De encararse una severa reforma estatal como la esbozada, podría evitarse la costosa proliferación de oficinas formalmente dedicadas a la asistencia a emprendimientos y PyME; dependencias atestadas de funcionarios, empleados, asesores, consultores, punteros, supernumerarios y, obviamente, “ñoquis”. Si efectivamente se desmontaran las exacciones depredadoras actuales, la economía del país, traccionada en forma positiva por el boom productivo que sobrevendría, experimentará una explosión expansiva de tal magnitud que, entre otros resultados permitiría resolver el problema del desempleo y de la marginalidad social. Nótese que las pequeñas y medianas empresas son las principales generadoras de puestos de trabajo. De ese modo, la “máquina de fabricar pobres” dejaría de funcionar, y aquéllos que viven explotando la miseria de sus compatriotas deberán buscar alguna actividad que sea útil a la comunidad.
De ponerse en marcha la elemental estrategia de política económica aquí planteada –reducir tributos y gasto público; replantear el aparato estatal-, el conjunto de fuerzas productivas con que cuenta la sociedad civil argentina estará en condiciones de liberar sus potencialidades superlativas y de lanzarse a edificar las bases del desarrollo nacional tantas veces postergado.
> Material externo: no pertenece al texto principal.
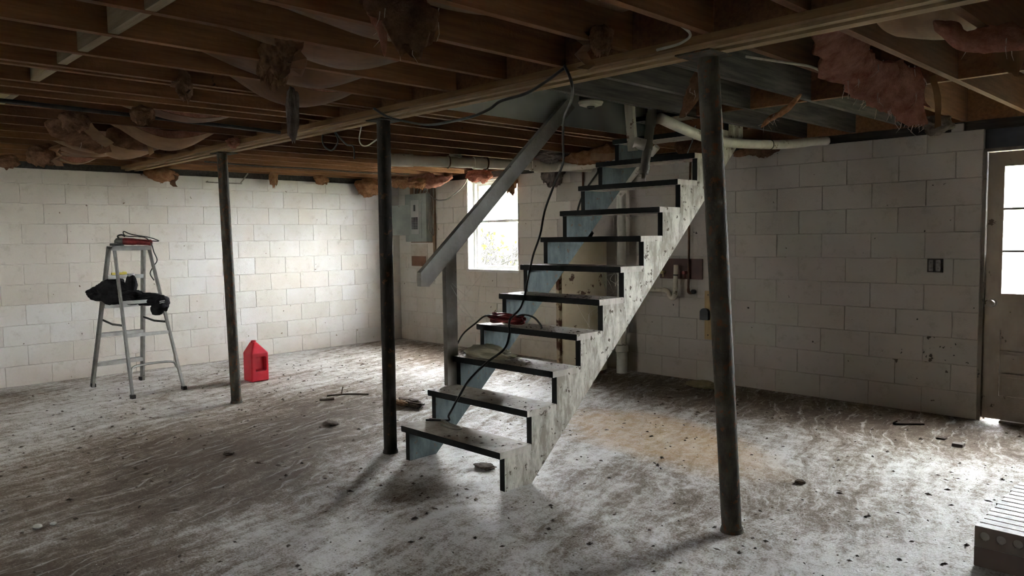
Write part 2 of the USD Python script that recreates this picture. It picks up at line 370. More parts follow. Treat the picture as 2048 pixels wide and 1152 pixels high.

Además, los más conspicuos integrantes de la dirigencia burocrática detentadora del poder se verán obligados a abandonar el estilo demagógico y perverso de hacer política al que están acostumbrados.
Lo difícil va a ser encontrar esta receta de política económica incorporada a los programas de los partidos políticos, mientras que será mucho más difícil aún dar con el estadista que esté dispuesto a llevarla a cabo…hasta las últimas consecuencias.